• **DIRECTIONS**: Give every entry again, word for word and in full.

-*-*-

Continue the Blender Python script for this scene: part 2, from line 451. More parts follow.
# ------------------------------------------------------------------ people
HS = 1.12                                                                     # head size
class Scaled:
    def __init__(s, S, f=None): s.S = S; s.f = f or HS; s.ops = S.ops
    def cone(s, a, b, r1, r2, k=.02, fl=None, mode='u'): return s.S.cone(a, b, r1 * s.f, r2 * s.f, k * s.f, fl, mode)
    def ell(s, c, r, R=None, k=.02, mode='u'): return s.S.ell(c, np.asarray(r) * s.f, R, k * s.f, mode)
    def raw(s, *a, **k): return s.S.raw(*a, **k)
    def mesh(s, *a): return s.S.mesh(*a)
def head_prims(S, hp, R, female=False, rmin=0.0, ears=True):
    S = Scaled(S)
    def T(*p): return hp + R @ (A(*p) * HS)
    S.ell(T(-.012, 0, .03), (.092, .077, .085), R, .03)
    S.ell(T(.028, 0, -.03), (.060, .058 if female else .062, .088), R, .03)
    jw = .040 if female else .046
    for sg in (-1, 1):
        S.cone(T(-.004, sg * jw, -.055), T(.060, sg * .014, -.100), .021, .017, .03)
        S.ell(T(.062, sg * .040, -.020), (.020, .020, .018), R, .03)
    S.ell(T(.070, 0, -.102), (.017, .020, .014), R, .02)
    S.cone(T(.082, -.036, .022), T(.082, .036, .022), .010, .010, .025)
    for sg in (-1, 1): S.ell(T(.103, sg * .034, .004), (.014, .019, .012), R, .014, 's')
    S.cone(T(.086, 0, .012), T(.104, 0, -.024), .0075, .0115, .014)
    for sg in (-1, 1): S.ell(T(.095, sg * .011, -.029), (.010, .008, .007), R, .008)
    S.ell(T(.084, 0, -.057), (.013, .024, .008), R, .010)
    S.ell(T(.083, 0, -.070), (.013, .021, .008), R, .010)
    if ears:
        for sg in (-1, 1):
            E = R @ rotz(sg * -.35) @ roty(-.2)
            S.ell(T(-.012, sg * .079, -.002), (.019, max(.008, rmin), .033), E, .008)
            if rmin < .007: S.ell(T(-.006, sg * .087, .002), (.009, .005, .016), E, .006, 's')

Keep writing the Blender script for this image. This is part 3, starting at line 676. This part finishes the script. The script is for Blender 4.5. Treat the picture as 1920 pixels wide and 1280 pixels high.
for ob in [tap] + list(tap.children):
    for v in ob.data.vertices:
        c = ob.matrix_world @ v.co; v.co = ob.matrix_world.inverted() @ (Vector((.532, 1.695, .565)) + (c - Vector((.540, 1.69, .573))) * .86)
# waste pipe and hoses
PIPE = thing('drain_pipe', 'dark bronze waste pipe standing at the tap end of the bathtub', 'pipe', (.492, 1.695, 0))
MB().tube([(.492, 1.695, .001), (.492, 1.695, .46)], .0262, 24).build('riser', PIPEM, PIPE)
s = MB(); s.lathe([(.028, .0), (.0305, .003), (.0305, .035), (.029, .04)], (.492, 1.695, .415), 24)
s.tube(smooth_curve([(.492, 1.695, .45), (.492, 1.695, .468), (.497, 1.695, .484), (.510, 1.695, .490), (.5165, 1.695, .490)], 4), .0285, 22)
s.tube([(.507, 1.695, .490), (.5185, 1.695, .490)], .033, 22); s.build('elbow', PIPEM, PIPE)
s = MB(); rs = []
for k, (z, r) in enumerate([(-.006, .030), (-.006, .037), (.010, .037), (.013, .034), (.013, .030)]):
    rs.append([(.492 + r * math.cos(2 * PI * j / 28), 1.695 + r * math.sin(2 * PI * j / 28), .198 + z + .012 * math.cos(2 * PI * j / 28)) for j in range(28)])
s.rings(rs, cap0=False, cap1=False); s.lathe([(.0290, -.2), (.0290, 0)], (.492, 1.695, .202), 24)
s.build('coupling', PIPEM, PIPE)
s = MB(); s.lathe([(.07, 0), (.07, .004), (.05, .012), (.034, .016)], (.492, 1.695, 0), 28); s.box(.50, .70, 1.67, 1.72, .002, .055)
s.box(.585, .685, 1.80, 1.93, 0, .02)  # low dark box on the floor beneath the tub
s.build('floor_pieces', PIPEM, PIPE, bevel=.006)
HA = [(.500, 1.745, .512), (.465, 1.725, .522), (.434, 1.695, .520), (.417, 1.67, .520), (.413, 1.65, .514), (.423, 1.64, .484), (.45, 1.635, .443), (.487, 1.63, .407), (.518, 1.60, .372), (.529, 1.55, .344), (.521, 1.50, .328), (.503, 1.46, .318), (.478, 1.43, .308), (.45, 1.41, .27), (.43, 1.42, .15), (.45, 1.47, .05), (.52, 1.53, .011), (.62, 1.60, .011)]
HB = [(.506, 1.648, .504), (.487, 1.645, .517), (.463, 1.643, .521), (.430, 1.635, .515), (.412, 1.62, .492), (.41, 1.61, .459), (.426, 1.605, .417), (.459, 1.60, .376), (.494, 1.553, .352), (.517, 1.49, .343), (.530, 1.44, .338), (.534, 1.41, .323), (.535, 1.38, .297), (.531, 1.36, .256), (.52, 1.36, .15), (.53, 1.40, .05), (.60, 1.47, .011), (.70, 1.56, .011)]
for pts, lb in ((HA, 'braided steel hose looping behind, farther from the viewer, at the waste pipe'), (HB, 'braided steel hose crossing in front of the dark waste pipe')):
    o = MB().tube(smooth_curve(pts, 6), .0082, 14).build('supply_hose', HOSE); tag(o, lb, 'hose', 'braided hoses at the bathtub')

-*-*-

• **FULL SOLUTION**:
Continue the Blender Python script for this scene: part 2, from line 451. More parts follow.
# ------------------------------------------------------------------ people
HS = 1.12                                                                     # head size
class Scaled:
    def __init__(s, S, f=None): s.S = S; s.f = f or HS; s.ops = S.ops
    def cone(s, a, b, r1, r2, k=.02, fl=None, mode='u'): return s.S.cone(a, b, r1 * s.f, r2 * s.f, k * s.f, fl, mode)
    def ell(s, c, r, R=None, k=.02, mode='u'): return s.S.ell(c, np.asarray(r) * s.f, R, k * s.f, mode)
    def raw(s, *a, **k): return s.S.raw(*a, **k)
    def mesh(s, *a): return s.S.mesh(*a)
def head_prims(S, hp, R, female=False, rmin=0.0, ears=True):
    S = Scaled(S)
    def T(*p): return hp + R @ (A(*p) * HS)
    S.ell(T(-.012, 0, .03), (.092, .077, .085), R, .03)
    S.ell(T(.028, 0, -.03), (.060, .058 if female else .062, .088), R, .03)
    jw = .040 if female else .046
    for sg in (-1, 1):
        S.cone(T(-.004, sg * jw, -.055), T(.060, sg * .014, -.100), .021, .017, .03)
        S.ell(T(.062, sg * .040, -.020), (.020, .020, .018), R, .03)
    S.ell(T(.070, 0, -.102), (.017, .020, .014), R, .02)
    S.cone(T(.082, -.036, .022), T(.082, .036, .022), .010, .010, .025)
    for sg in (-1, 1): S.ell(T(.103, sg * .034, .004), (.014, .019, .012), R, .014, 's')
    S.cone(T(.086, 0, .012), T(.104, 0, -.024), .0075, .0115, .014)
    for sg in (-1, 1): S.ell(T(.095, sg * .011, -.029), (.010, .008, .007), R, .008)
    S.ell(T(.084, 0, -.057), (.013, .024, .008), R, .010)
    S.ell(T(.083, 0, -.070), (.013, .021, .008), R, .010)
    if ears:
        for sg in (-1, 1):
            E = R @ rotz(sg * -.35) @ roty(-.2)
            S.ell(T(-.012, sg * .079, -.002), (.019, max(.008, rmin), .033), E, .008)
            if rmin < .007: S.ell(T(-.006, sg * .087, .002), (.009, .005, .016), E, .006, 's')

Keep writing the Blender script for this image. This is part 3, starting at line 676. This part finishes the script. The script is for Blender 4.5. Treat the picture as 1920 pixels wide and 1280 pixels high.
for ob in [tap] + list(tap.children):
    for v in ob.data.vertices:
        c = ob.matrix_world @ v.co; v.co = ob.matrix_world.inverted() @ (Vector((.532, 1.695, .565)) + (c - Vector((.540, 1.69, .573))) * .86)
# waste pipe and hoses
PIPE = thing('drain_pipe', 'dark bronze waste pipe standing at the tap end of the bathtub', 'pipe', (.492, 1.695, 0))
MB().tube([(.492, 1.695, .001), (.492, 1.695, .46)], .0262, 24).build('riser', PIPEM, PIPE)
s = MB(); s.lathe([(.028, .0), (.0305, .003), (.0305, .035), (.029, .04)], (.492, 1.695, .415), 24)
s.tube(smooth_curve([(.492, 1.695, .45), (.492, 1.695, .468), (.497, 1.695, .484), (.510, 1.695, .490), (.5165, 1.695, .490)], 4), .0285, 22)
s.tube([(.507, 1.695, .490), (.5185, 1.695, .490)], .033, 22); s.build('elbow', PIPEM, PIPE)
s = MB(); rs = []
for k, (z, r) in enumerate([(-.006, .030), (-.006, .037), (.010, .037), (.013, .034), (.013, .030)]):
    rs.append([(.492 + r * math.cos(2 * PI * j / 28), 1.695 + r * math.sin(2 * PI * j / 28), .198 + z + .012 * math.cos(2 * PI * j / 28)) for j in range(28)])
s.rings(rs, cap0=False, cap1=False); s.lathe([(.0290, -.2), (.0290, 0)], (.492, 1.695, .202), 24)
s.build('coupling', PIPEM, PIPE)
s = MB(); s.lathe([(.07, 0), (.07, .004), (.05, .012), (.034, .016)], (.492, 1.695, 0), 28); s.box(.50, .70, 1.67, 1.72, .002, .055)
s.box(.585, .685, 1.80, 1.93, 0, .02)  # low dark box on the floor beneath the tub
s.build('floor_pieces', PIPEM, PIPE, bevel=.006)
HA = [(.500, 1.745, .512), (.465, 1.725, .522), (.434, 1.695, .520), (.417, 1.67, .520), (.413, 1.65, .514), (.423, 1.64, .484), (.45, 1.635, .443), (.487, 1.63, .407), (.518, 1.60, .372), (.529, 1.55, .344), (.521, 1.50, .328), (.503, 1.46, .318), (.478, 1.43, .308), (.45, 1.41, .27), (.43, 1.42, .15), (.45, 1.47, .05), (.52, 1.53, .011), (.62, 1.60, .011)]
HB = [(.506, 1.648, .504), (.487, 1.645, .517), (.463, 1.643, .521), (.430, 1.635, .515), (.412, 1.62, .492), (.41, 1.61, .459), (.426, 1.605, .417), (.459, 1.60, .376), (.494, 1.553, .352), (.517, 1.49, .343), (.530, 1.44, .338), (.534, 1.41, .323), (.535, 1.38, .297), (.531, 1.36, .256), (.52, 1.36, .15), (.53, 1.40, .05), (.60, 1.47, .011), (.70, 1.56, .011)]
for pts, lb in ((HA, 'braided steel hose looping behind, farther from the viewer, at the waste pipe'), (HB, 'braided steel hose crossing in front of the dark waste pipe')):
    o = MB().tube(smooth_curve(pts, 6), .0082, 14).build('supply_hose', HOSE); tag(o, lb, 'hose', 'braided hoses at the bathtub')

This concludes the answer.